## Set task
Scan the material below for the string "This", and copy every line where it shows up.

++++ Material ++++

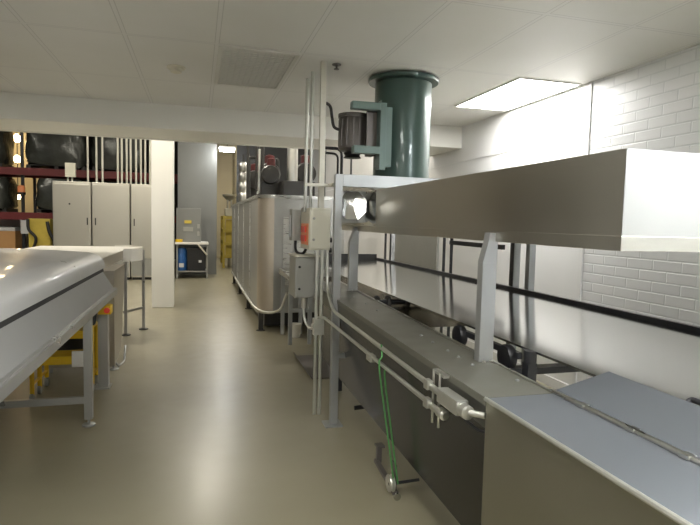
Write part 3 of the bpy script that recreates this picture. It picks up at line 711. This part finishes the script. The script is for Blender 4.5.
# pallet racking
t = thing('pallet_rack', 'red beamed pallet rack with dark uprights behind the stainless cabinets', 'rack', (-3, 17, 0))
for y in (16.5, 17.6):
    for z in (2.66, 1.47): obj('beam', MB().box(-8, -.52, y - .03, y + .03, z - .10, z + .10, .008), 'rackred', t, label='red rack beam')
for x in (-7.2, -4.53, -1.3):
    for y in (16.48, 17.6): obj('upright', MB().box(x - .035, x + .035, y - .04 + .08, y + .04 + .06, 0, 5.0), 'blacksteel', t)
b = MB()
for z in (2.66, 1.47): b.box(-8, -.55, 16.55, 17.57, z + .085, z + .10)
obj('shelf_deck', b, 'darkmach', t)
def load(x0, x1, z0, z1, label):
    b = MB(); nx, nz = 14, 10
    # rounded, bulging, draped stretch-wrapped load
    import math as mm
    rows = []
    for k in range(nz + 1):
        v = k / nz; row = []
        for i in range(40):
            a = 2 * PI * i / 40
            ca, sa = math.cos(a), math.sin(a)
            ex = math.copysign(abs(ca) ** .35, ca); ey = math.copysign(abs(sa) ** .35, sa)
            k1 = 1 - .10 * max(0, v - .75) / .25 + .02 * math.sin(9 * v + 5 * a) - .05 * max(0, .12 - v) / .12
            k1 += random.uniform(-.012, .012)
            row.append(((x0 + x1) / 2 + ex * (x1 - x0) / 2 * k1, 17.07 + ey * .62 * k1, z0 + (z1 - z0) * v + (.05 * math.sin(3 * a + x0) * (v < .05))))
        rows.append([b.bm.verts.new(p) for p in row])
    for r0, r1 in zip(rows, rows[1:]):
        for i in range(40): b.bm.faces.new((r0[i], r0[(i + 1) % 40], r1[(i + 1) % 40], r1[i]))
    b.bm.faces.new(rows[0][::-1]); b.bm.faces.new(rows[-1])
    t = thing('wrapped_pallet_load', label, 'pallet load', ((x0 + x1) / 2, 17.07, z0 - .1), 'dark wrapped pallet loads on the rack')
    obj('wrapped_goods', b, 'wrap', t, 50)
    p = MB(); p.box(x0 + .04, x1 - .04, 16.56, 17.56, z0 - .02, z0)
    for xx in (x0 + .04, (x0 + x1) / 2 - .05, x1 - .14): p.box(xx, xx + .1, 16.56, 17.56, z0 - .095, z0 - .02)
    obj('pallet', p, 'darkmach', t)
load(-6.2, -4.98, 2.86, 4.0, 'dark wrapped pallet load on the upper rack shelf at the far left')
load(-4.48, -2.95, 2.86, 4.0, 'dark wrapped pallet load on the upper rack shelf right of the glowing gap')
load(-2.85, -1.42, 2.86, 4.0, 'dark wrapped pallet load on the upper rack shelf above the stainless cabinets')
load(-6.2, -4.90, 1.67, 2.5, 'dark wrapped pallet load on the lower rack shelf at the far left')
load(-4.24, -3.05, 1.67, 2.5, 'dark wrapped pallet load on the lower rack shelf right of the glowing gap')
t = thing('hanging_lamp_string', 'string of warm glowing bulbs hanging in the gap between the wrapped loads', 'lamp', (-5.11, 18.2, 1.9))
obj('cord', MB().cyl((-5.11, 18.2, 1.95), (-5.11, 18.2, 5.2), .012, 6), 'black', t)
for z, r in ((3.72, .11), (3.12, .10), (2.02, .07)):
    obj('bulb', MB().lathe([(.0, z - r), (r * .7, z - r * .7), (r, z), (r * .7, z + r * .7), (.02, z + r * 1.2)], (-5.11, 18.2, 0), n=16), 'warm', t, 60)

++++
++++ Material ++++

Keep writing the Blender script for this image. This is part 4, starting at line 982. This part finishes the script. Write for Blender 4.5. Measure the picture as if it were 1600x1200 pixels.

++++

## Expected output
Write part 3 of the bpy script that recreates this picture. It picks up at line 711. This part finishes the script. The script is for Blender 4.5.
Keep writing the Blender script for this image. This is part 4, starting at line 982. This part finishes the script. Write for Blender 4.5. Measure the picture as if it were 1600x1200 pixels.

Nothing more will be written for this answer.